Velominati › Theory of Bike Fitting: Tall Riders Walk Their Own Path

The difference between a tall and average rider's bar height

Theory of Bike Fitting: Tall Riders Walk Their Own Path

by frank / Aug 5 2009 / 79 posts

How does a cyclist lower their center of mass? Well, you can be shorter, that works pretty well. Or cut yourself off at the knees, but that has other side effects that I don’t want to get into right now. You could also lower the bottom bracket like Look and Eddy Merckx used to do (I think they raised their BB to the standard height recently).

Buth the real solution is that in most cases – at least in the cycling world, taller means lankier and that means that proportionally, the distances and angles between legs, arms, handlebars, saddles, and pedals start being very different – and should be much more extreme – than the scaled-up picture model of the 5’10” rider on a 56.

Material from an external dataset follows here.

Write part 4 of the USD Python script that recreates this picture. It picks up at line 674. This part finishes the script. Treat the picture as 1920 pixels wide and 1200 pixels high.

I have found over the last 23 years of riding that when I lower my bars, two things happen. First, I have better control over my machine. Second, I go faster. After having my bars as low as they would go on my R3 and consistently feeling they were a bit too high, I bought a 17 degree stem for my R3 which lowered my bars by 2cm- more than I thought I wanted. The results were astounding. Not only does my bike handle better, but I ride about 1-2kmph faster on flats and on climbs. The speed factor can be attributed to freakish bio-mechanics (that may be unique to my physiology) and/or increased aerodynamics, but the bike handling is, I believe, directly related to my lowered center of mass. In fact, John – who is also an Eros Poli-sized rider such as myself – noticed how good a low, aggressive position feels after borrowing one of my bikes during a visit to Seattle.

The bottom line is that you have to be comfortable on a bike, and that means different things to different people based on their size, flexibility, and style of riding. That said, I urge tall riders to experiment with riding the smallest frame you can while still getting enough saddle height and top tube length needed to ride efficiently – and then ride your bars as low as you can. If you need an example from the pros, take a look at Axel Merckx’s position (at the top of this post, as well as compared to Floyd Landis above), or keep in mind that Greg Rast on team Astana had Trek build him a frame with the dimensions of a 61cm frame with the head tube height of a 56cm frame – and slams his handlebar stem right down on his top tube.

It’s all about your center of mass, baby.